IBM Cognos TM1 Gets its Day in the Sun
1. TM1 will become the underlying engine for Cognos Planning over time.
2. TM1 will provide analytics and reporting against transaction-level data from general ledger, accounts payable, and accounts receivable systems. The intent is to expand this to include other transaction level analysis of sales, inventory, and procurement over time. 3. Cognos will combine the TM1 engine, some prepackaged Cognos 8 Reports, and Applix’s Executive Viewer (acquired in 2006), with its target set on midmarket companies looking for a combined reporting, analysis, and planning product. The first release will provide Excel-based planning and analytics via Executive Viewer, with following releases adding reporting and additional planning capabilities. 4. TM1 will be a native data source for Cognos 8 BI instead of integrated so that it can take advantage of services such as query, scheduling, presentation, and others without any data latency that often occurs when integrating a non-native data source. Now, two years later, let's grade how they executed on the roadmap for TM1
It's been almost 2 years since I wrote an article about how IBM planned to take advantage of TM1 OLAP Server which it acquired as part of the Cognos acquisition. The article "TM1 Olap Gets its Day in the Sun " outlined how TM1 would be a strategic cog in the IBM Cognos BI and Performance Management strategy.

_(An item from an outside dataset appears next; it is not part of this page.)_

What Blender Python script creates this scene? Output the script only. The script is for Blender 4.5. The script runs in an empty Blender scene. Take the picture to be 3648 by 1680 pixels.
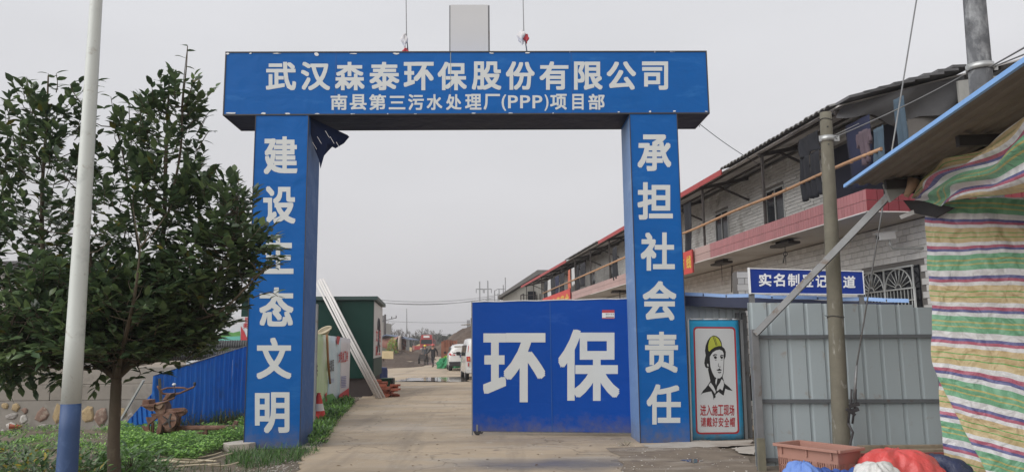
import bpy, bmesh, math, random
import numpy as np
from mathutils import Vector, Matrix, Euler
random.seed(7); RNG = np.random.default_rng(7)
S = bpy.context.scene; COL = S.collection
R = math.radians
# ---------------------------------------------------------------- camera
FPX, CX, CY, H = 2740.0, 1824.0, 840.0, 1.6
_P, _R = R(8.06), R(0.63)
_f = np.array([0, math.cos(_P), math.sin(_P)]); _r0 = np.array([1.0, 0, 0]); _u0 = np.cross(_r0, _f)
_r = _r0*math.cos(_R)-_u0*math.sin(_R); _u = _u0*math.cos(_R)+_r0*math.sin(_R)
cam = bpy.data.cameras.new('camera'); camo = bpy.data.objects.new('camera', cam); COL.objects.link(camo)
cam.sensor_width = 36; cam.lens = 36*FPX/3648; cam.clip_start = .05; cam.clip_end = 6000
mw = Matrix.Identity(4)
for i in range(3):
    mw[i][0] = _r[i]; mw[i][1] = _u[i]; mw[i][2] = -_f[i]
mw[2][3] = H
camo.matrix_world = mw; S.camera = camo
# ---------------------------------------------------------------- world
W = bpy.data.worlds.new('World'); S.world = W; W.use_nodes = True
nt = W.node_tree; nt.nodes.clear()
N = nt.nodes.new; L = nt.links.new
out = N('ShaderNodeOutputWorld'); bg = N('ShaderNodeBackground'); L(bg.outputs[0], out.inputs[0])
SUN_EL, SUN_AZ = R(31), R(-54)
sky = N('ShaderNodeTexSky'); sky.sky_type = 'NISHITA'; sky.sun_disc = False
sky.sun_elevation = SUN_EL; sky.sun_rotation = R(180)+SUN_AZ; sky.dust_density = 6; sky.air_density = 1.5
tc = N('ShaderNodeTexCoord'); mp = N('ShaderNodeMapping'); mp.inputs['Scale'].default_value = (1, 1, 3.2)
L(tc.outputs['Generated'], mp.inputs[0])
nz = N('ShaderNodeTexNoise'); nz.inputs['Scale'].default_value = 1.3; nz.inputs['Detail'].default_value = 5; nz.inputs['Roughness'].default_value = .45
L(mp.outputs[0], nz.inputs['Vector'])
cr = N('ShaderNodeValToRGB'); L(nz.outputs['Fac'], cr.inputs[0])
cr.color_ramp.elements[0].position = .3; cr.color_ramp.elements[0].color = (5.3, 5.28, 5.38, 1)
cr.color_ramp.elements[1].position = .72; cr.color_ramp.elements[1].color = (6.35, 6.33, 6.46, 1)
# haze near the horizon: a little darker and warmer, as under an overcast sky
sep = N('ShaderNodeSeparateXYZ'); L(tc.outputs['Generated'], sep.inputs[0])
mr = N('ShaderNodeMapRange'); mr.inputs['From Min'].default_value = 0.0; mr.inputs['From Max'].default_value = .38
L(sep.outputs['Z'], mr.inputs['Value'])
hz = N('ShaderNodeMix'); hz.data_type = 'RGBA'; hz.inputs['A'].default_value = (.84, .825, .835, 1); hz.inputs['B'].default_value = (1.03, 1.035, 1.05, 1)
L(mr.outputs[0], hz.inputs['Factor'])
ml = N('ShaderNodeMix'); ml.data_type = 'RGBA'; ml.blend_type = 'MULTIPLY'; ml.inputs['Factor'].default_value = 1
L(cr.outputs[0], ml.inputs['A']); L(hz.outputs['Result'], ml.inputs['B'])
mx = N('ShaderNodeMix'); mx.data_type = 'RGBA'; mx.inputs['Factor'].default_value = .94
L(sky.outputs[0], mx.inputs['A']); L(ml.outputs['Result'], mx.inputs['B'])
L(mx.outputs['Result'], bg.inputs[0]); bg.inputs[1].default_value = .1
sun = bpy.data.lights.new('sun', 'SUN'); sun.energy = 2.35; sun.angle = R(70); sun.color = (1, .98, .95)
so = bpy.data.objects.new('sun', sun); COL.objects.link(so)
so.rotation_euler = (R(90)-SUN_EL, 0, SUN_AZ)
S.view_settings.view_transform = 'Standard'; S.view_settings.look = 'None'
S.view_settings.exposure = 0.36; S.view_settings.gamma = 1; S.view_settings.use_curve_mapping = False
S.cycles.max_bounces = 6; S.cycles.diffuse_bounces = 3; S.cycles.transparent_max_bounces = 6
# ---------------------------------------------------------------- photo geometry helpers (where things stand)
CAM = np.array([0, 0, H])
def ray(px, py): return _f+_r*(px-CX)/FPX-_u*(py-CY)/FPX
def at(px, py, Y): d = ray(px, py); return CAM+d*Y/d[1]
def gnd(px, py, z=0.0): d = ray(px, py); return CAM+d*(z-H)/d[2]
def onp(px, py, P0, n):
    d = ray(px, py); n = np.array(n, float); return CAM+d*((n@(np.array(P0)-CAM))/(n@d))
# ---------------------------------------------------------------- materials
MATS = {}
def mat(name, col, rough=.65, var=.12, scale=3.0, bump=.15, bscale=None, metal=0.0, rnd=0.0, isl=0.0, dirt=None, spec=.5,
        streak=None, emit=0, transl=0.0, coat=0.0, big=0.0, bdist=.01):
    if name in MATS: return MATS[name]
    m = bpy.data.materials.new(name); m.use_nodes = True; t = m.node_tree; n = t.nodes; l = t.links
    b = n['Principled BSDF']; b.inputs['Roughness'].default_value = rough; b.inputs['Metallic'].default_value = metal
    b.inputs['Specular IOR Level'].default_value = spec; b.inputs['Coat Weight'].default_value = coat
    tcn = n.new('ShaderNodeTexCoord')
    def noise(sc, det=6, ro=.6, vec=None, dist=0):
        x = n.new('ShaderNodeTexNoise'); x.inputs['Scale'].default_value = sc; x.inputs['Detail'].default_value = det
        x.inputs['Roughness'].default_value = ro; x.inputs['Distortion'].default_value = dist
        l.new(vec or tcn.outputs['Object'], x.inputs['Vector']); return x
    def mathn(op, a, bb, clamp=False):
        x = n.new('ShaderNodeMath'); x.operation = op; x.use_clamp = clamp
        for i, v in enumerate((a, bb)):
            if isinstance(v, (int, float)): x.inputs[i].default_value = v
            else: l.new(v, x.inputs[i])
        return x.outputs[0]
    nz = noise(scale)
    f = mathn('MULTIPLY_ADD', nz.outputs['Fac'], 2*var*1.8); n_ = f.node; n_.inputs[2].default_value = 1-var*1.8
    if big:
        nb = noise(scale*.17, 3); g = mathn('MULTIPLY_ADD', nb.outputs['Fac'], 2*big*1.8); g.node.inputs[2].default_value = 1-big*1.8
        f = mathn('MULTIPLY', f, g)
    if rnd:
        oi = n.new('ShaderNodeObjectInfo'); g = mathn('MULTIPLY_ADD', oi.outputs['Random'], 2*rnd); g.node.inputs[2].default_value = 1-rnd; f = mathn('MULTIPLY', f, g)
    if isl:
        ge = n.new('ShaderNodeNewGeometry'); g = mathn('MULTIPLY_ADD', ge.outputs['Random Per Island'], 2*isl); g.node.inputs[2].default_value = 1-isl; f = mathn('MULTIPLY', f, g)
    hs = n.new('ShaderNodeHueSaturation'); hs.inputs['Color'].default_value = (*col, 1); l.new(f, hs.inputs['Value'])
    cur = hs.outputs[0]
    for d in (dirt or []):
        dc, amount, dsc = d[:3]; st = d[3] if len(d) > 3 else None
        vec = None
        if st:
            mpn = n.new('ShaderNodeMapping'); mpn.inputs['Scale'].default_value = st; l.new(tcn.outputs['Object'], mpn.inputs[0]); vec = mpn.outputs[0]
        nd = noise(dsc, 8, .65, vec, .3); r = n.new('ShaderNodeValToRGB'); l.new(nd.outputs['Fac'], r.inputs[0])
        r.color_ramp.elements[0].position = .62-amount*.35; r.color_ramp.elements[1].position = .78-amount*.25
        mx = n.new('ShaderNodeMix'); mx.data_type = 'RGBA'; l.new(r.outputs[0], mx.inputs['Factor']); l.new(cur, mx.inputs['A'])
        mx.inputs['B'].default_value = (*dc, 1); cur = mx.outputs['Result']
    l.new(cur, b.inputs['Base Color'])
    if bump:
        nb = noise(bscale or scale*6, 5); bp = n.new('ShaderNodeBump'); bp.inputs['Strength'].default_value = bump; bp.inputs['Distance'].default_value = bdist
        l.new(nb.outputs['Fac'], bp.inputs['Height']); l.new(bp.outputs[0], b.inputs['Normal'])
    if transl:
        tr = n.new('ShaderNodeBsdfTranslucent'); l.new(cur, tr.inputs[0]); ms = n.new('ShaderNodeMixShader'); ms.inputs[0].default_value = transl
        l.new(b.outputs[0], ms.inputs[1]); l.new(tr.outputs[0], ms.inputs[2]); l.new(ms.outputs[0], n['Material Output'].inputs[0])
    MATS[name] = m; return m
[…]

So I decided to take a look back at that article which I wrote when I was at AMR Research (now part of Gartner) and see just how well IBM Cognos had executed on that strategy.

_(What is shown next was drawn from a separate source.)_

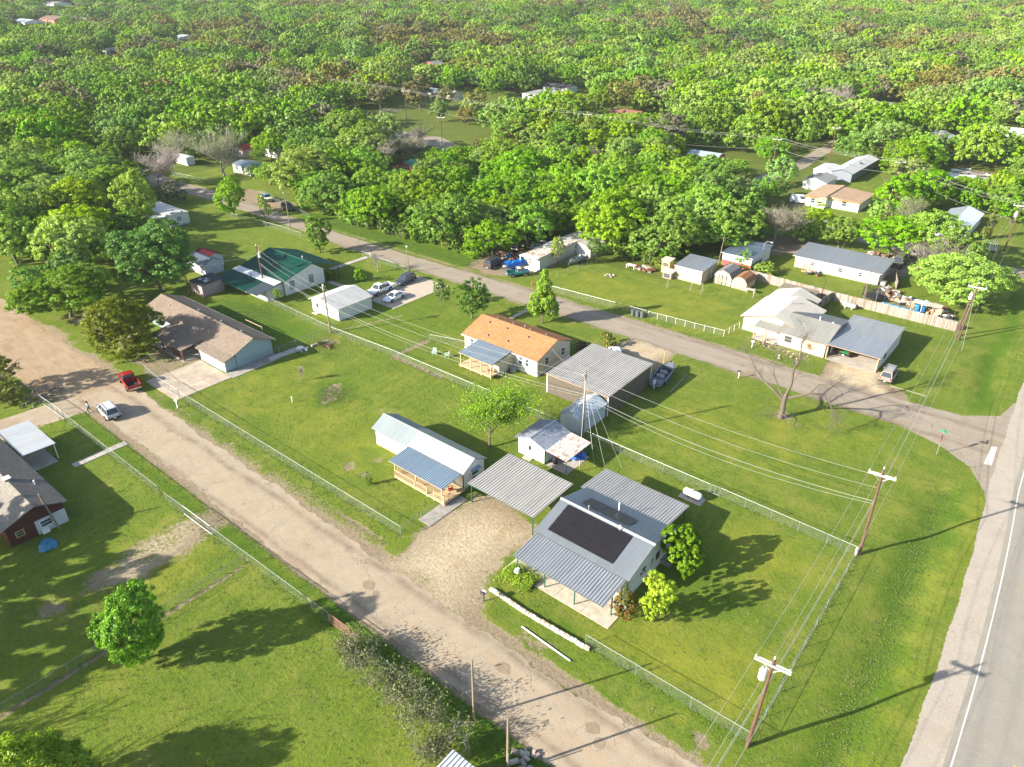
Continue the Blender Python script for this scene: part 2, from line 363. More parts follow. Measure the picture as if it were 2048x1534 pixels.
# weeds, ditch growth, rich grass
for yy in range(40, 84, 4): spot(lush, hwy_x(yy)-7, yy, 2.0, .9, 4)
for yy in range(108, 160, 4): spot(lush, hwy_x(yy)-7.2, yy, 1.4, 1., 4)
spot(lush, -76.2, 52.6, 4.5, 1.1, 3.2); strip(lush, (-150, 104), (-96, 105.5), 3.2, 1.2); strip(lush, (-44, 27), (-20, 26.6), 2., 1.); strip(lush, (-104, 26.6), (-48, 26.6), .9, .8)
patch(lush, [(-121, 57), (-96, 57), (-94, 65), (-118, 65)], 3, .9); spot(lush, -20, 52, 9, .45, 6)
patch(lush, [(-111, 70), (-111, 92), (-75, 92), (-80, 67), (-92, 67)], 3, .35); strip(lush, (-26, 38.9), (-9, 38.9), 1.2, .6)
patch(dry, [(-23, 39), (-9, 39), (-9, 48), (-16, 47), (-24, 42)], 4, .9); patch(dry, [(-14, 55), (-9, 62), (-18, 64), (-22, 58)], 4, .8); patch(dry, [(-5, 40), (0, 40), (1, 85), (-2, 85)], 2, .6)
patch(dry, [(-78, 101.5), (-80, 118), (-62, 121), (-45, 124), (-42, 108), (-44, 103)], 6, .55); patch(dry, [(-40, 70), (-20, 70), (-10, 90), (-25, 93), (-40, 84)], 6, .45); spot(dry, -63, 20, 8, .6)
patch(dry, [(-92, 40), (-60, 39), (-56, 44), (-64, 55), (-92, 60)], 5, .45); patch(dry, [(-45, 27), (-60, 27), (-100, 27), (-100, 25.6), (-45, 25.6)], 1, .8)
# leaf litter under the woods
wood = ((py > 122) & (px < -62) | (py > 240) | (px < -215)).astype(float)*.5
g = bpy.data.meshes.new('ground'); idx = np.arange(nx*ny).reshape(ny, nx)
q = np.stack([idx[:-1, :-1], idx[:-1, 1:], idx[1:, 1:], idx[1:, :-1]], -1).reshape(-1, 4)
g.vertices.add(nx*ny); g.vertices.foreach_set('co', np.stack([px, py, gz], 1).ravel().astype('f4'))
g.loops.add(q.size); g.loops.foreach_set('vertex_index', q.ravel().astype('i4')); g.polygons.add(len(q))
g.polygons.foreach_set('loop_start', np.arange(0, q.size, 4, dtype='i4'))
for nme, arr in (('bare', bare), ('pale', pale), ('lush', lush), ('dry', dry), ('litter', wood)):
    a = g.attributes.new(nme, 'FLOAT', 'POINT'); a.data.foreach_set('value', arr.astype('f4'))
g.update(); g.validate()
g.polygons.foreach_set('use_smooth', [True]*len(g.polygons))
def ground_mat():
    m, nt = nmat('lawn_and_dirt'); w = coords(nt, 'World')
    A = {n: nd(nt, 'ShaderNodeAttribute', attribute_name=n).outputs['Fac'] for n in ('bare', 'pale', 'lush', 'dry', 'litter')}
    big = noise(nt, .045, 5, w, .6); med = noise(nt, .32, 6, w, .65, .3); fin = noise(nt, 2.6, 6, w, .75); mic = noise(nt, 11, 3, w, .7)
    st = noise(nt, .5, 5, coords(nt, 'World', (.3, 1.6, 1)), .7)
    c = mixc(nt, ramp(nt, med, [(.32, 0.), (.68, 1.)]), (.078, .145, .012), (.158, .215, .018))
    c = mixc(nt, ramp(nt, big, [(.38, 0.), (.62, .6)]), c, (.150, .220, .014))
    c = mixc(nt, ramp(nt, fin, [(.46, 0.), (.60, .75)]), c, (.046, .092, .010))
    c = mixc(nt, mth(nt, 'MULTIPLY', ramp(nt, mth(nt, 'ADD', mth(nt, 'MULTIPLY', st, .5), mth(nt, 'MULTIPLY', fin, .5)), [(.42, 0.), (.62, 1.)]), .35), c, (.23, .24, .045))
    sx = nd(nt, 'ShaderNodeSeparateXYZ'); lk(nt, w, sx.inputs[0]); mw = mth(nt, 'SINE', mth(nt, 'ADD', mth(nt, 'MULTIPLY', mth(nt, 'ADD', sx.outputs[0], mth(nt, 'MULTIPLY', sx.outputs[1], .12)), 4.2), mth(nt, 'MULTIPLY', big, 30.)))
    c = mixc(nt, mth(nt, 'MULTIPLY', ramp(nt, mw, [(.2, 0.), (.9, 1.)]), mth(nt, 'MULTIPLY', ramp(nt, noise(nt, .06, 3, w), [(.45, 0.), (.6, 1.)]), .28)), c, (.21, .26, .03))
    c = mixc(nt, ramp(nt, noise(nt, 5.5, 5, w, .8), [(.50, 0.), (.64, .5)]), c, (.22, .215, .055))
    c = mixc(nt, ramp(nt, noise(nt, 3.7, 5, w, .8), [(.54, 0.), (.66, .5)]), c, (.050, .105, .010))
    c = mixc(nt, ramp(nt, noise(nt, .16, 6, w, .75), [(.50, 0.), (.66, .6)]), c, (.235, .235, .045))
    c = mixc(nt, ramp(nt, noise(nt, .75, 6, w, .8), [(.54, 0.), (.68, .5)]), c, (.27, .235, .085))
    dr = ramp(nt, mth(nt, 'ADD', A['dry'], mth(nt, 'SUBTRACT', med, .75)), [(.0, 0.), (.75, .75)])
    c = mixc(nt, dr, c, (.27, .27, .03))
    lu = ramp(nt, mth(nt, 'ADD', A['lush'], mth(nt, 'SUBTRACT', fin, .62)), [(.0, 0.), (.7, .85)])
    c = mixc(nt, lu, c, (.075, .150, .010))
    c = mixc(nt, ramp(nt, noise(nt, 1.1, 6, w, .8), [(.60, 0.), (.70, .65)]), c, (.045, .110, .012))
    c = mixc(nt, ramp(nt, noise(nt, .22, 6, w, .75), [(.62, 0.), (.74, .55)]), c, (.20, .155, .07))
    c = mixc(nt, mth(nt, 'MULTIPLY', A['litter'], ramp(nt, fin, [(.3, .5), (.6, 1.)])), c, (.065, .075, .022))
    # bare earth, broken up by tufts
    e = mixc(nt, ramp(nt, fin, [(.3, 0.), (.7, 1.)]), (.20, .145, .095), (.36, .28, .19))
    pl = mixc(nt, ramp(nt, fin, [(.3, 0.), (.62, 1.)]), (.38, .29, .17), (.66, .55, .38))
    pl = mixc(nt, ramp(nt, noise(nt, .5, 5, w), [(.5, 0.), (.68, .55)]), pl, (.42, .28, .14))
    e = mixc(nt, A['pale'], e, pl)
    mixn = mth(nt, 'ADD', mth(nt, 'MULTIPLY', fin, .55), mth(nt, 'MULTIPLY', med, .45))
    k = ramp(nt, mth(nt, 'ADD', A['bare'], mth(nt, 'MULTIPLY', mth(nt, 'SUBTRACT', mixn, .5), 1.9)), [(.40, 0.), (.62, 1.)])
    c = mixc(nt, k, c, e)
    c = mixc(nt, ramp(nt, mic, [(.35, .0), (.7, .32)]), c, (.03, .045, .012))
    hgt = mth(nt, 'ADD', mth(nt, 'MULTIPLY', fin, 1.), mth(nt, 'MULTIPLY', mic, .45))
    hgt = mth(nt, 'ADD', hgt, mth(nt, 'MULTIPLY', mth(nt, 'SUBTRACT', 1., k), .5))
    finish(nt, c, .95, 0, hgt, .9, .14, .08); return m
g.materials.append(ground_mat()); tag(link('ground', g), kind='structure')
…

Below are some excepts from the article outlining the roadmap IBM Cognos laid out for analysts at the time:
1. Planning Engine - Grade=B+ TM1 is now the underlying technology for planning for new customers. Enhancements such as personal hierarchies and scenarios address some of TM1's the previous shortcomings as a planning engine. Planning down to the SKU level, which was challenging in Cognos Planning works much better in TM1. Managed contribution on TM1 includes much of the workflow functionality that Cognos Enterprise Planning clients have come to know and love. The migration path for legacy Cognos Planning clients is not seamless but IBM Cognos is not forcing a migration for those clients not yet ready to migrate. There will be a cost to migrate to TM1 server but clients will receive full credit for existing contributor licenses.
2. Transaction Analytics - Grade=B TM1 has long had a strength in financial analysis because of its in-memory architecture. Improvements in administration and resource allocation have improved performance and concurrency allowing TM1 to be an analytic engine for transation-level data stored in EDWs and load data from transaction systems into TM1 in near real-time. However, query performance may not be as strong as other read-only, preaggregated solutions.
3. Mid-Market Planning & Analysis - Grade=A IBM Cognos Express is doing very well in the mid-market as a combined planning, analysis and reporting product. They have done a very good job of packaging up functionality from many assets into an "IT-lite" but comprehensive mid-market offering and are making a big splash with it in the market place.
4. Native to Cognos 8 BI - Grade=B+ Planning, Budgeting and Forecasting or other PM applications, developed in TM1, can be accessed from within the BI portal and the BI components can access the TM1 data in real-time. Framework Manager integration enables consumption of TM1 cube data via IBM Cognos 8 BI.
There are still enhancements to be made to TM1 planning in order to lure legacy Cognos Enterprise Planning clients over to TM1 but a lot of progress has been made. Cognos Controller will remain on its existing relational technology with TM1 "ebedded" for analysis which makes sense but does not unify their PM products on the TM1 engine.
Overall, I give IBM an A-/B+ in meeting their roadmap for TM1 since the acquisition of Cognos. Former Applix clients that came over to IBM with the acquistion (who are borderline "cult-ish" about TM1) should be happy with the attention their product has gotten from Big Blue.